- **GIVEN TASK**
Using the listing below, extract each line that has the word "Write" in it.

- **MATERIAL FOR THIS EXERCISE**
··········
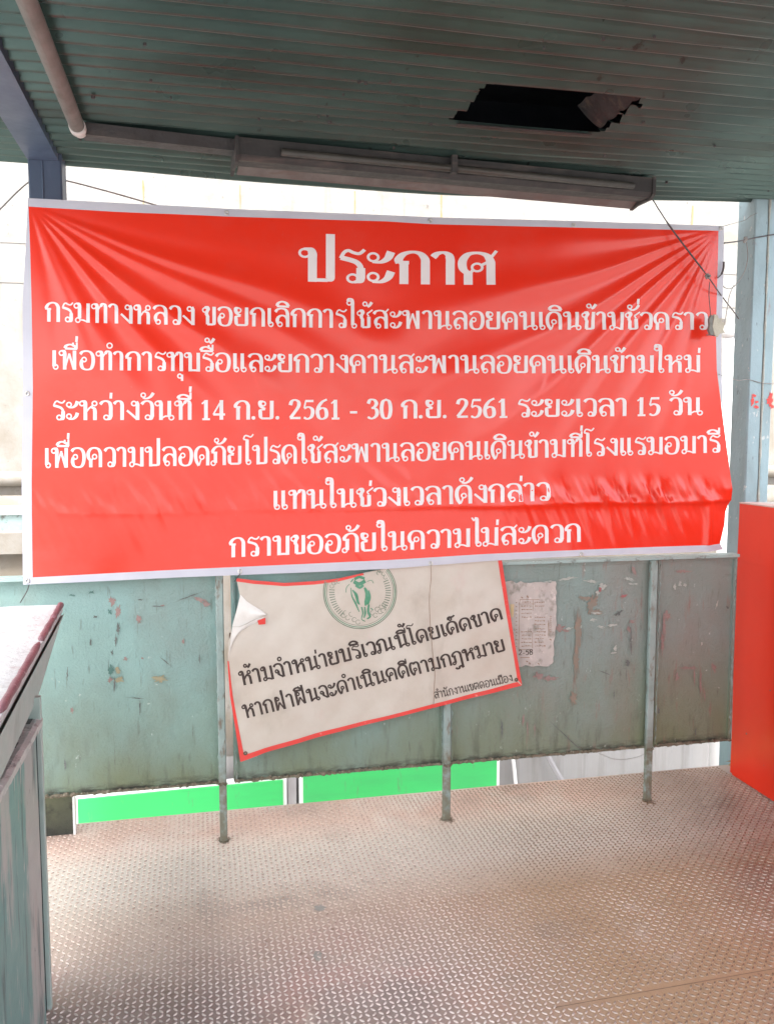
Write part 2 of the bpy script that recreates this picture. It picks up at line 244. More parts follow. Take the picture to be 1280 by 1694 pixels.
# ------------------------------------------------------------------ lettering: Thai glyphs as pen strokes (100 units = consonant height)
G = {
'ก': (86, "L 24 0 24 66;H 12 66 36 66;S 14 64 12 76 24 92 44 99 62 94 73 78 74 60;L 74 64 74 0"),
'ข': (76, "O 15 82;S 14 96 27 99 33 87 27 75 24 62 30 48 30 36;L 30 46 30 6;H 28 6 58 6;S 52 6 62 8 64 18;L 64 12 64 100"),
'ช': (80, "O 15 82;S 14 96 27 99 33 87 27 75 24 62 30 48 30 36;L 30 46 30 6;H 28 6 58 6;S 52 6 62 8 64 18;L 64 10 64 64;T 64 66 54 80;T 54 80 84 102"),
'ค': (94, "L 26 0 26 36;S 26 34 14 50 13 74 26 94 48 99 68 92 78 74 79 58;L 79 62 79 0;O 47 54;T 38 48 28 30"),
'ศ': (96, "L 26 0 26 36;S 26 34 14 50 13 74 26 94 48 99 68 92 78 74 79 58;L 79 62 79 0;O 47 54;T 38 48 28 30;T 56 60 72 72 80 86 92 106"),
'ง': (72, "O 42 86;S 54 96 60 84 60 70;L 60 76 60 0;W13 8 50 22 38 58 4"),
'จ': (76, "S 8 82 20 95 38 99 56 92 66 72 66 36;L 66 40 66 0;O 24 48;L 34 50 34 20;T 34 24 62 2"),
'ณ': (138, "L 26 12 26 66;O 15 10;H 12 66 36 66;S 14 64 12 76 24 92 42 99 58 94 68 78 69 60;L 69 64 69 0;T 69 6 90 20 108 18;O 118 12;L 108 16 108 100"),
'ด': (92, "S 30 0 18 20 12 46 15 76 30 95 50 99 68 92 77 74 78 58;L 78 62 78 0;O 46 44;T 42 34 36 14 30 0"),
'ต': (92, "S 30 0 18 20 12 46 13 76 22 97 36 98 45 86;S 45 86 54 98 68 97 77 82 78 58;L 78 62 78 0;O 46 44;T 42 34 36 14 30 0"),
'ท': (90, "O 16 86;S 14 98 28 98 34 86 34 70;L 34 76 34 0;T 34 60 46 82 58 94;S 52 88 62 100 74 96 78 84 78 68;L 78 74 78 0"),
'น': (96, "O 16 86;S 14 98 28 98 33 86 33 70;L 33 76 33 0;T 33 6 54 20 76 19;O 84 12;L 74 17 74 100"),
'บ': (90, "O 16 86;S 14 98 28 98 34 86 34 70;L 34 76 34 0;H 26 6 78 6;L 76 0 76 100"),
'ป': (90, "O 16 86;S 14 98 28 98 34 86 34 70;L 34 76 34 0;H 26 6 70 6;S 64 6 74 8 76 18;L 76 12 76 146"),
'ฝ': (100, "O 38 84;S 42 96 26 100 22 86 22 74;L 22 80 22 0;T 23 2 48 58;W13 48 58 74 2;L 78 0 78 146"),
'พ': (104, "O 16 86;S 14 98 28 98 33 86 33 70;L 33 76 33 0;T 34 2 56 84;W13 56 84 80 2;L 84 0 84 100"),
'ภ': (88, "L 28 12 28 66;O 16 11;H 14 66 38 66;S 16 64 14 76 26 92 46 99 64 94 75 78 76 60;L 76 64 76 0"),
'ฎ': (88, "L 28 12 28 66;O 16 11;H 14 66 38 66;S 16 64 14 76 26 92 46 99 64 94 75 78 76 60;L 76 64 76 -40;S 76 -40 64 -22 50 -26 44 -38 30 -38 18 -26"),
'ม': (92, "O 16 86;S 14 98 28 98 33 86 33 70;L 33 76 33 20;O 24 12;T 34 14 54 12 76 3;L 78 0 78 100"),
'ย': (86, "O 30 84;S 30 97 16 96 14 82 20 68 40 56;S 40 54 18 50 16 36 18 14 28 5;H 24 6 68 6;S 62 6 70 8 72 18;L 72 12 72 100"),
'ร': (68, "W9 66 102 54 90 40 92 28 98 18 92 10 74;W14 10 76 34 69 48 62 56 50 57 38;L 57 46 57 14;S 57 18 54 6 42 3;O 38 14"),
'ล': (88, "S 10 80 22 94 42 99 62 94 73 78 75 58;L 75 62 75 0;S 75 40 64 56 44 62 26 52 20 34 26 16;O 34 14"),
'ส': (92, "S 10 80 22 94 42 99 62 94 73 78 75 58;L 75 62 75 0;S 75 40 64 56 44 62 26 52 20 34 26 16;O 34 14;T 60 84 74 92 88 108"),
'ว': (70, "S 8 82 20 95 38 99 54 90 60 70 60 44;L 60 52 60 18;S 60 22 54 6 42 3;O 38 14"),
'ห': (98, "O 16 86;S 14 98 28 98 33 86 33 70;L 33 76 33 0;T 33 36 52 62 70 76;O 78 86;S 62 66 76 60 80 46 80 30;L 80 40 80 0"),
'อ': (88, "S 10 82 22 95 44 99 64 92 76 70 76 34 66 8 44 1 24 8 16 24 16 40 20 52;O 30 54"),
'ะ': (66, "O 18 80;S 16 66 36 66 52 78 60 98;O 18 20;S 16 6 36 6 52 18 60 38"),
'า': (62, "S 6 84 16 95 30 99 42 92 46 78 46 62;L 46 68 46 0"),
'เ': (42, "L 20 100 20 16;O 28 13"), 'แ': (82, "L 20 100 20 16;O 28 13;L 58 100 58 16;O 66 13"),
'โ': (52, "W9 60 160 46 146 28 152 14 152 6 134;T 6 134 30 130;L 26 132 26 16;O 34 13"),
'ใ': (52, "O 12 138;S 4 146 12 160 26 156 30 140 30 120;L 30 130 30 16;O 38 13"),
'ไ': (48, "T 4 158 14 140 22 152;S 18 156 28 152 30 138 30 120;L 30 130 30 16;O 38 13"),
'1': (62, "L 32 0 32 104;H 14 3 52 3;T 12 84 32 102"), '4': (68, "L 46 0 46 104;W13 6 28 64 28;T 6 28 46 102"),
'2': (66, "S 10 76 16 96 32 104 48 96 52 80 44 58 10 8;W14 8 7 60 7"), '5': (66, "W14 18 98 58 98;T 20 100 12 60;S 12 58 32 66 50 56 54 36 46 12 28 2 10 10"),
'6': (68, "S 58 106 34 92 16 64 12 34 18 10 34 1 52 10 56 32 50 54 34 60 18 52"), '0': (68, "S 34 104 18 92 12 52 18 12 34 1 50 12 56 52 50 92 34 104"),
'3': (64, "S 10 82 20 103 40 102 50 84 42 66 26 58;S 26 58 46 54 54 36 48 14 28 1 8 10"), '8': (66, "S 33 56 14 72 16 96 33 104 50 96 52 72 33 56 12 40 14 8 33 1 52 8 54 40 33 56"),
'-': (50, "W14 6 36 42 36"), '.': (32, "P 14 9 10"), ' ': (36, ""),
}
MARK = {
'ิ': ("S -58 112 -50 128 -30 136 -8 128 4 110;H 6 109 -58 111", 1), 'ี': ("S -58 112 -50 126 -30 132 -8 124 4 110;H 6 109 -58 111;W12 4 110 4 144", 1),
'ื': ("S -58 112 -50 126 -30 132 -8 124 4 110;H 6 109 -58 111;W11 4 110 4 144;W11 -16 122 -16 142", 1), 'ั': ("O -42 130;S -44 116 -26 112 -6 122 8 142", 1),
'็': ("O -34 122;S -46 116 -44 134 -28 140;T -28 140 -18 132 2 144", 1), 'ุ': ("O -8 -26;W14 4 -18 4 -52", 0),
'่': ("W15 2 112 4 142", 2), '้': ("O -24 134;W9 -16 142 -10 120;S -10 118 0 126 12 144", 2), 'ํ': ("O2 -4 130", 1),
}
def strokes(defn, thin, thick, loopr, loopw):
    out = []
    for s in filter(None, defn.split(';')):
        k, *n = s.split(); n = list(map(float, n)); P = [np.array(p) for p in zip(n[0::2], n[1::2])]
        if k[0] == 'O':
            r = loopr*(1.25 if k == 'O2' else 1)
            c = P[0]; A = np.linspace(0, 2*math.pi, 19); out.append((np.array([c+r*np.array([math.cos(a), math.sin(a)]) for a in A]), loopw*np.ones(19))); continue
        if k == 'P':
            c = np.array(n[:2]); r = n[2]; out.append((np.array([c+(-r*.92, 0), c-(r*.6, 0), c, c+(r*.6, 0), c+(r*.92, 0)]), np.array([.8, 1.6, 2, 1.6, .8])*r)); continue
        Q = np.array(spline(P, 6) if (k in 'S' or (k[0] in 'WT' and len(P) > 3)) else along(P, 2+3*(len(P)-1)))
        T = np.gradient(Q, axis=0); T /= np.linalg.norm(T, axis=1)[:, None]+1e-9
        if k[0] == 'W': wd = float(k[1:])*np.ones(len(Q))*thick/21
        elif k == 'T': wd = thin*np.ones(len(Q))
        elif k == 'H': wd = (thin+2.5)*np.ones(len(Q))
        else: wd = thin+(thick-thin)*np.abs(T[:, 1])**1.6
        out.append((Q, wd))
    return out
def ribbons(text, style):
    """list of (left edge, right edge) polylines in glyph units, and the total advance"""
    thin, thick, loopr, loopw = style; x = 0; res = []; lastr = 0; upper = False
    seq = []
    for ch in text.replace('ำ', 'ํา'): seq.append(ch)
    for ch in seq:
        if ch in MARK:
            d, kind = MARK[ch]; oy = 0
            if kind == 2 and upper: oy = 34
            if kind == 1: upper = True
            ox = lastr-(2 if lastc in 'ปฝ' else 0)
            if lastc in 'ปฝ' and kind: ox -= 16
            S = [(Q+np.array([ox, oy]), wd) for Q, wd in strokes(d, thin, thick, loopr*.92, loopw)]
        else:
            if ch not in G: raise KeyError(ch)
            adv, d = G[ch]; S = [(Q+np.array([x, 0]), wd) for Q, wd in strokes(d, thin, thick, loopr, loopw)]
            lastr = x+adv-12; lastc = ch; x += adv; upper = False
        for Q, wd in S:
            T = np.gradient(Q, axis=0)
            if len(Q) > 12 and np.allclose(Q[0], Q[-1]): T[0] = T[-1] = Q[1]-Q[-2]
            T /= np.linalg.norm(T, axis=1)[:, None]+1e-9; Nn = np.stack([-T[:, 1], T[:, 0]], 1)
            res.append((Q+Nn*wd[:, None]/2, Q-Nn*wd[:, None]/2))
    return res, x
def lettering(mb, text, base, h, style, surf, lift=0.0009, mi=0):
    """base: photo points of the baseline; h: consonant height in photo pixels (start, end); surf(px, py, lift) -> point"""
    R, adv = ribbons(text, style); P = np.array(base, float)
    x0, x1 = P[0, 0], P[-1, 0]; co = np.polyfit(P[:, 0], P[:, 1], min(2, len(P)-1))
    def place(q, k):
        t = q[:, 0]/adv; X = x0+(x1-x0)*t; Y = np.polyval(co, X); sl = np.polyval(np.polyder(co), X)
        hh = (h[0]+(h[1]-h[0])*t)/100*q[:, 1]; nx = sl/np.sqrt(1+sl*sl)
        return np.array([surf(a, b, lift+k) for a, b in zip(X+hh*nx*UPR, Y-hh)])
    for i, (a, b) in enumerate(R):
        n = len(a); ramp = 0.00003*i % 0.0004
        A = place(a, ramp); B = place(b, ramp)
        dr = np.linspace(0, 0.00006, n)[:, None]*np.array([[0, -1, 0]])
        mb.add(np.concatenate([A+dr, B+dr]), [(j, j+1, n+j+1, n+j) for j in range(n-1)], mi)
    return mb
UPR = 0.0
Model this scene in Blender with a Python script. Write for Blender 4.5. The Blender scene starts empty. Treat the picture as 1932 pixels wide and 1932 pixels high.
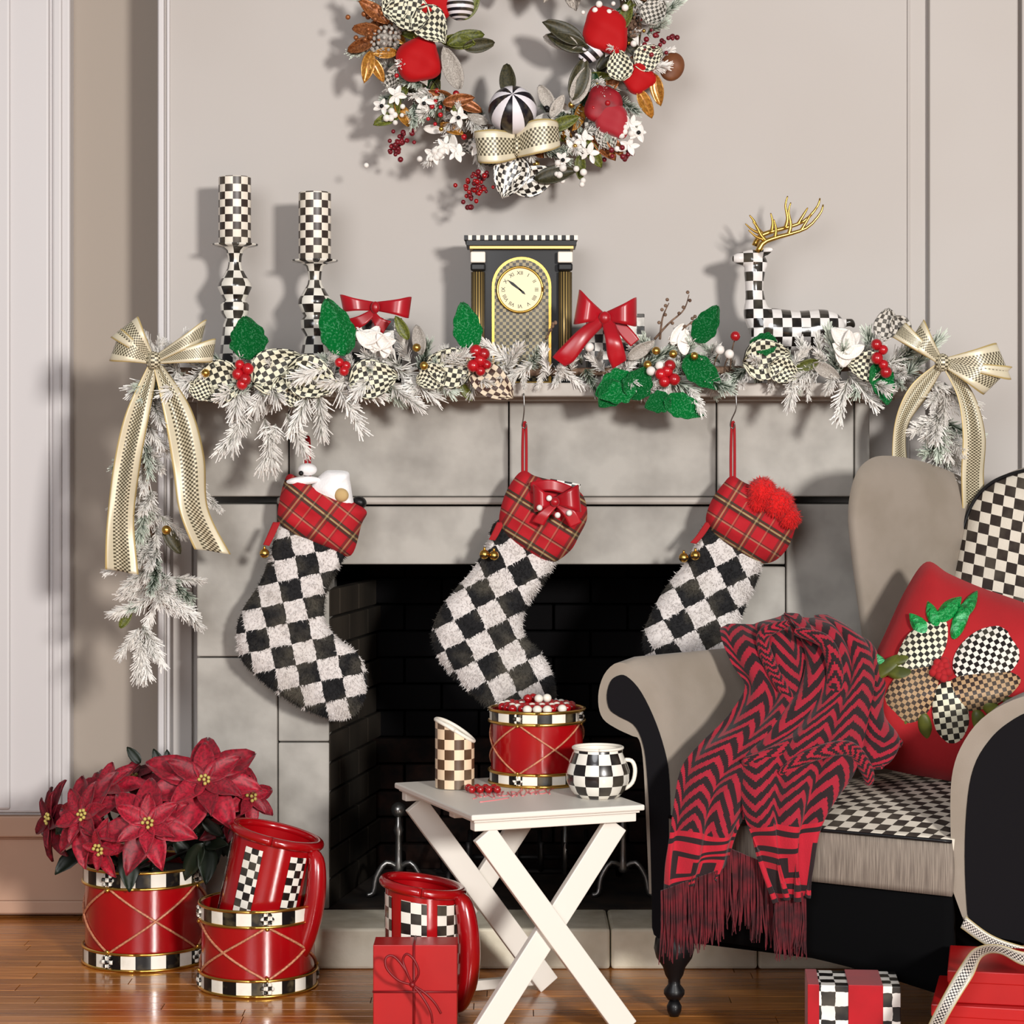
··········
- **REPLY TO THE EXERCISE**
Write part 2 of the bpy script that recreates this picture. It picks up at line 244. More parts follow. Take the picture to be 1280 by 1694 pixels.
Model this scene in Blender with a Python script. Write for Blender 4.5. The Blender scene starts empty. Treat the picture as 1932 pixels wide and 1932 pixels high.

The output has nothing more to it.